The council is hoping to pass such an ordinance next month.

Robertshaw had attended last month's council meeting to complain about alleged frequent barking by the dog. She told the council, "After last month you assured me something would be taken care of."

Fittos again assured her he is working on the matter.

"We certainly don't need an ordinance for violations that have been committed," interjected councilman Bill Chapman.

Gardiner said there have been three incidents of aggression shown by the pit bull, asking if this shouldn't constitute some sore of action by borough officials.

"Once is too much," responded Council President Joseph Weber. "You're talking about an animal that is very dangerous in my opinion."

Fittos said that according to reports he has received, there was one instance where the dog stuck its head through the fence. He said a dog becomes dangerous if it jumps over the fence.

Templer said the pit bull had her dog by the throat. "Luckily I had a can in my hand and hit it."

"This is a police issue and we are handling it," said Fittos. He said if there is a determination made that the dog is dangerous, then it can be removed.

Gardiner asked if having the terrior in its jaws two times doesn't make the pit bull dangerous.

"There is a process," said Fittos. "You just don't take a dog out."

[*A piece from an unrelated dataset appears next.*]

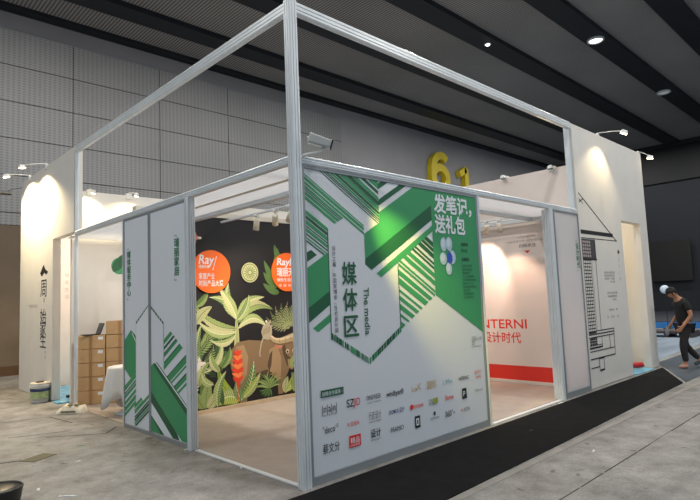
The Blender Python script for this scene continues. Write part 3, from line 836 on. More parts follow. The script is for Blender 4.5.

The borough's solicitor, Attorney Joseph Matika, agreed, stating, "There must be a conviction before the next step can be taken. The conviction has to be made by a local magistrate."

Templer responded that this is what happens when you read in newspapers about someone attacked by a dog and nobody did anything. "I don't want to be dead," she said. "I don't want to be attacked. I don't want my dog to be dead."

Weber told her, "Whether we agree or not, we have to follow the law. In my opinion, the dog has more rights than you or I."

Attorney Matika said the short-term solution is for an arrest to occur and the dog's owner to be convicted. He said, "Police must cite the dog's owner."

"Right now it's in the police's hands," Weber told those complaining. "We have the word from the chief of police that he'll do everything in his power."